Beckoning Tech Talent Pool
In November 2018, the global professional services firm Ernst & Young LLP (EY) announced it would invest more than $20 million to establish a facility in Nashville for delivering tax-managed services for clients and tax technology operations, creating more than 600 jobs over the next five years. The new Exceptional Delivery Growth Engine (EDGE) Center will include software development, design, and testing, as well as delivering technology-enabled tax-related services for its customers.

“Our clients are experiencing many changes in their businesses and how they operate their tax departments,” says Dan Thibault, partner and deputy director, National Tax, for EY. “With increased technology and automation development, clients are looking for ways to serve the demands of their businesses and the regulatory environment. In response, our America’s Tax Technology Group determined that it needed additional technology resources, including program managers, solution architects, programmers, and other technology resources.”

EY considered many factors during its site search, including business climate, pool of available IT and business students within a 50-mile radius, demographics, airport service and the number of flights to various cities, and incentives.

Asurion
Tennessee Gov. Bill Lee, left, joined Asurion CEO Tony Detter on March 7, 2019, as the tech company broke ground on a new headquarters in Nashville.
“The Nashville business climate and the focus of state and local officials support the continued growth of IT in the area,” says Thibault. “A contributing factor in the selection of Nashville was the availability of IT and business students in the region. Nashville’s recognition as an emerging tech hub presents a great opportunity for EY to continue to expand its digital capabilities in the Southeast and take advantage of the budding tech talent pool.”
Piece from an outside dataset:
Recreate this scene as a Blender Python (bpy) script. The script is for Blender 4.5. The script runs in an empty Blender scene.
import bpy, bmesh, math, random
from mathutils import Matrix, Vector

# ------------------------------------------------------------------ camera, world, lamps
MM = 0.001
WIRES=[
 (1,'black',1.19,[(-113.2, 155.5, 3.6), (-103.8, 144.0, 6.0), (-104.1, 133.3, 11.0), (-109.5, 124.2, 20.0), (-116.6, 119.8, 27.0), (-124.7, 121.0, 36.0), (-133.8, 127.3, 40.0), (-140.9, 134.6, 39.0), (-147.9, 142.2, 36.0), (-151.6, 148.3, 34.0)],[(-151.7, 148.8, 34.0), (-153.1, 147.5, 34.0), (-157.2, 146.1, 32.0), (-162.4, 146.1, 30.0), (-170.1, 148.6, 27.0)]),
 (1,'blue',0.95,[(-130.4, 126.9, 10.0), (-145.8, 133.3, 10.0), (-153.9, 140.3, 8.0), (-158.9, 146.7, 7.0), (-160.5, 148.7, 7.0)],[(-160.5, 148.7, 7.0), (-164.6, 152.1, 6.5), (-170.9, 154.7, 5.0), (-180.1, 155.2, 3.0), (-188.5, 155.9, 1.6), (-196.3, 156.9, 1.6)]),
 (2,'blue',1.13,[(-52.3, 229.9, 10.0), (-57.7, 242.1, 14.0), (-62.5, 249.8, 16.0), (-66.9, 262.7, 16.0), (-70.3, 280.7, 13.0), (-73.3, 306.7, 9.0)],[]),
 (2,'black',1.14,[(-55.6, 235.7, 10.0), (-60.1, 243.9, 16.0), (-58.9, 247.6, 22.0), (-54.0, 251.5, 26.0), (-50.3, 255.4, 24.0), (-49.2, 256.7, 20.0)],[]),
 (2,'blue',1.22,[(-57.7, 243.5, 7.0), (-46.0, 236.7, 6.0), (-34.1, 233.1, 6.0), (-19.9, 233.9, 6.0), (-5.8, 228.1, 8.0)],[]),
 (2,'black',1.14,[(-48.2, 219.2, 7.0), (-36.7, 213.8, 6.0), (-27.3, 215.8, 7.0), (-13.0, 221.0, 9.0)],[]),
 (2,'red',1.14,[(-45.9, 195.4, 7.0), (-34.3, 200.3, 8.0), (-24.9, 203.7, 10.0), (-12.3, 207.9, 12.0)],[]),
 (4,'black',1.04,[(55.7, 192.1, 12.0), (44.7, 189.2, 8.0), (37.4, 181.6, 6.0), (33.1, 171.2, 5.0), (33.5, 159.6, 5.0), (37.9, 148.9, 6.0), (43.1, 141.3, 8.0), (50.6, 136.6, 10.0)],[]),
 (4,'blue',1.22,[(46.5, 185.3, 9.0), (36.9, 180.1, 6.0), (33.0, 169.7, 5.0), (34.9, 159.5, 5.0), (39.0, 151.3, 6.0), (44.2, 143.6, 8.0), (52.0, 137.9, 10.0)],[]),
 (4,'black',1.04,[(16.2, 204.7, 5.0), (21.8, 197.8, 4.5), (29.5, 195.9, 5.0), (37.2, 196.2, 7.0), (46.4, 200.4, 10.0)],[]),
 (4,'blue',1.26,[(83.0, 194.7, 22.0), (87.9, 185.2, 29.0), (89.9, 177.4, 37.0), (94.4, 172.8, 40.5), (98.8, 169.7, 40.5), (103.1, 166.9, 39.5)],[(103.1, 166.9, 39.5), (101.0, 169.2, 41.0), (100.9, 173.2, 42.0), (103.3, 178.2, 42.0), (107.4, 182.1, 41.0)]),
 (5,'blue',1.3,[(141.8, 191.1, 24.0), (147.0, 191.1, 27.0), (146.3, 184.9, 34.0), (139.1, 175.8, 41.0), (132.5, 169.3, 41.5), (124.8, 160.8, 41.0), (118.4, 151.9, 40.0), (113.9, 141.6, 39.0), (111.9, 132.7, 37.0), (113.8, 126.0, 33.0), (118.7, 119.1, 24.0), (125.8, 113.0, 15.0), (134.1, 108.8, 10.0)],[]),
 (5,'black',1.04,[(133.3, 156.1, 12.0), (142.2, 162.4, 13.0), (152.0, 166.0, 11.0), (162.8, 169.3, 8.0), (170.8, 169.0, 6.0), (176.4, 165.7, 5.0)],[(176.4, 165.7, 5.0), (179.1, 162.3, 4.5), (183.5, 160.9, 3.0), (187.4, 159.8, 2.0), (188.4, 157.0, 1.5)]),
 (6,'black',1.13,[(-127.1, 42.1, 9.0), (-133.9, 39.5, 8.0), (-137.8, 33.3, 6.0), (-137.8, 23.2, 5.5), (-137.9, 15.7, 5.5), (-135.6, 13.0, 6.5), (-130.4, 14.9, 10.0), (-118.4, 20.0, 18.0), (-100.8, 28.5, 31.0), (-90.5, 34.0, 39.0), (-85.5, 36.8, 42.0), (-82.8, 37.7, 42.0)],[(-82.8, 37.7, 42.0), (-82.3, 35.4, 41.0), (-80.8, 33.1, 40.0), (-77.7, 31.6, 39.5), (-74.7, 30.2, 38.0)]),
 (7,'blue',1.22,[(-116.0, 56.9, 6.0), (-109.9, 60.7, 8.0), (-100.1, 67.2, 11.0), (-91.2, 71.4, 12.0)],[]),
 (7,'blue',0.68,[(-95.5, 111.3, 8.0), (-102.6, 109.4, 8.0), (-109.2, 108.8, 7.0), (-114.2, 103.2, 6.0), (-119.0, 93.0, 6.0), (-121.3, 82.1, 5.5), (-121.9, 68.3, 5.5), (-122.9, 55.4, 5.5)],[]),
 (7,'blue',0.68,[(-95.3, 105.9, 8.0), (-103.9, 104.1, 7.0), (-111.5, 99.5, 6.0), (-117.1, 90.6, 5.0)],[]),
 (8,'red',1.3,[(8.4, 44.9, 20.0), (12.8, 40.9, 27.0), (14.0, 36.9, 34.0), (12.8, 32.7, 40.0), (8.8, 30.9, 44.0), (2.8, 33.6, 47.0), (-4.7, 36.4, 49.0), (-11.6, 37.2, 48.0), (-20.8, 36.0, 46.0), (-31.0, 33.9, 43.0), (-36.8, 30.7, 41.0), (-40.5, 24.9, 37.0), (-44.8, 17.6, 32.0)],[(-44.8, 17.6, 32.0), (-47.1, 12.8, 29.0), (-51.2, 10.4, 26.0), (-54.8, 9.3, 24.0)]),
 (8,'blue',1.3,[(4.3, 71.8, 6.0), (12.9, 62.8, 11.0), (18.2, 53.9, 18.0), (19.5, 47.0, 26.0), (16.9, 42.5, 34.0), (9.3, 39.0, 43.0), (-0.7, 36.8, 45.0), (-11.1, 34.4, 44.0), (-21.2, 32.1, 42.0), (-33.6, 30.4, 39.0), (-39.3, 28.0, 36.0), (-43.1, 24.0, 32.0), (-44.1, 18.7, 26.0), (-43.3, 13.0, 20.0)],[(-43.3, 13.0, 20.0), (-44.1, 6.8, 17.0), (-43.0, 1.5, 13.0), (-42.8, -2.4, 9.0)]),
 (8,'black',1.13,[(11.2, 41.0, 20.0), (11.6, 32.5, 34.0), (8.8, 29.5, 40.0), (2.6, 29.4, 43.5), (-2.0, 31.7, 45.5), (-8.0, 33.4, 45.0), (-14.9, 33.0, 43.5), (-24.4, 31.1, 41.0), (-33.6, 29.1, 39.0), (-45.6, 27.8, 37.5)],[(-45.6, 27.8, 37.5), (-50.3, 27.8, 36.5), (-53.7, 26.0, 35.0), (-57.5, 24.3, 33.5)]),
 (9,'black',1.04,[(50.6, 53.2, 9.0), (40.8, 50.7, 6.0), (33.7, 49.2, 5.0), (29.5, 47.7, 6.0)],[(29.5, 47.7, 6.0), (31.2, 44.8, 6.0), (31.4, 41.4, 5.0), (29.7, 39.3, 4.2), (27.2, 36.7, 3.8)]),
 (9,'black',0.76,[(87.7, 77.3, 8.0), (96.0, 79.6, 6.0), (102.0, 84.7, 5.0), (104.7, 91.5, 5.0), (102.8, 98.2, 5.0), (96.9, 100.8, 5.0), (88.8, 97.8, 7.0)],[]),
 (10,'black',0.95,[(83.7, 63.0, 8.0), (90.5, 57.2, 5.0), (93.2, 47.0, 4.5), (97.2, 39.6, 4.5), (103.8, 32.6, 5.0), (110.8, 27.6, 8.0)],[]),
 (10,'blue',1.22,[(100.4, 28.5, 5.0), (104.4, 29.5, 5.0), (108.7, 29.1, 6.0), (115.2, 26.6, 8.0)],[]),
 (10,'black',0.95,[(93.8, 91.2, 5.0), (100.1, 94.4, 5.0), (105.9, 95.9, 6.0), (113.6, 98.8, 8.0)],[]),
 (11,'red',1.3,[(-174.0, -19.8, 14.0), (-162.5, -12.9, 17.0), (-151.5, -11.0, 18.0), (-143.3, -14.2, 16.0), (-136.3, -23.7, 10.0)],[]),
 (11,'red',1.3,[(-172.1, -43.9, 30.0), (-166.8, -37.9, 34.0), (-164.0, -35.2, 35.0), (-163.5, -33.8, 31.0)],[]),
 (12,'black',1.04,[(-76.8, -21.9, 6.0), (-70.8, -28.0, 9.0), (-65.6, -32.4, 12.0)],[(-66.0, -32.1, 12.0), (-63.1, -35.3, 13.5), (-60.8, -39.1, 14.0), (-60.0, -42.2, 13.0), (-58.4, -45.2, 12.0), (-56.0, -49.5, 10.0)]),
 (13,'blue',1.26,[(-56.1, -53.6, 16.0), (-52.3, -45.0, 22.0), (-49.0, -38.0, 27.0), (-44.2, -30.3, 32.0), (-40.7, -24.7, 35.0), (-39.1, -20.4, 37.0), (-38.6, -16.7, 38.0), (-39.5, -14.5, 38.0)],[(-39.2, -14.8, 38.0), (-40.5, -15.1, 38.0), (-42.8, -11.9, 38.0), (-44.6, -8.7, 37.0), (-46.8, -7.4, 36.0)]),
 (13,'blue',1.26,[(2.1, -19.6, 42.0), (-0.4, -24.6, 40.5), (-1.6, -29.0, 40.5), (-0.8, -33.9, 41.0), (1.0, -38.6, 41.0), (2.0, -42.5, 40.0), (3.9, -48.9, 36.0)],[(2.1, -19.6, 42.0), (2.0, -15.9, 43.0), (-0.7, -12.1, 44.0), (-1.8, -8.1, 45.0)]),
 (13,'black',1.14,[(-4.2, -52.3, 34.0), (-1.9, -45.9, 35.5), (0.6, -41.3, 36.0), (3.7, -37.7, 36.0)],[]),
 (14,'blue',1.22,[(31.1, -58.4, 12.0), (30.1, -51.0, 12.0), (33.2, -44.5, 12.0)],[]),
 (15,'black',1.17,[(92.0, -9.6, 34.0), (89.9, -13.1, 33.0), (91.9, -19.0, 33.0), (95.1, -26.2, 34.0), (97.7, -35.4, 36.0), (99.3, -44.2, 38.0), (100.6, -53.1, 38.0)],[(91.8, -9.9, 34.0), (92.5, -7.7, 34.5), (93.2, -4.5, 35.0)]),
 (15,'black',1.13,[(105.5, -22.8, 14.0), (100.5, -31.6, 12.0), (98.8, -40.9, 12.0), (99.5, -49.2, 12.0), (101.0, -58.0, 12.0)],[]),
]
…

Also taking advantage of Nashville’s tech talent pool is Asurion, which provides technology support solutions and protection for smartphones, tablets, consumer electronics, and other devices. In February 2018, Asurion announced it would consolidate its four existing Nashville facilities into a single downtown headquarters, creating 400 additional tech jobs.

“For almost two decades Asurion has been part of Nashville’s vibrant growth and is excited to continue building the city’s tech hub brand,” says Asurion CEO Tony Detter. “Our consolidation into a facility that will serve as the global product and technology hub for Asurion’s innovation and development in the heart of Nashville further cements our commitment to tech job growth and the city.”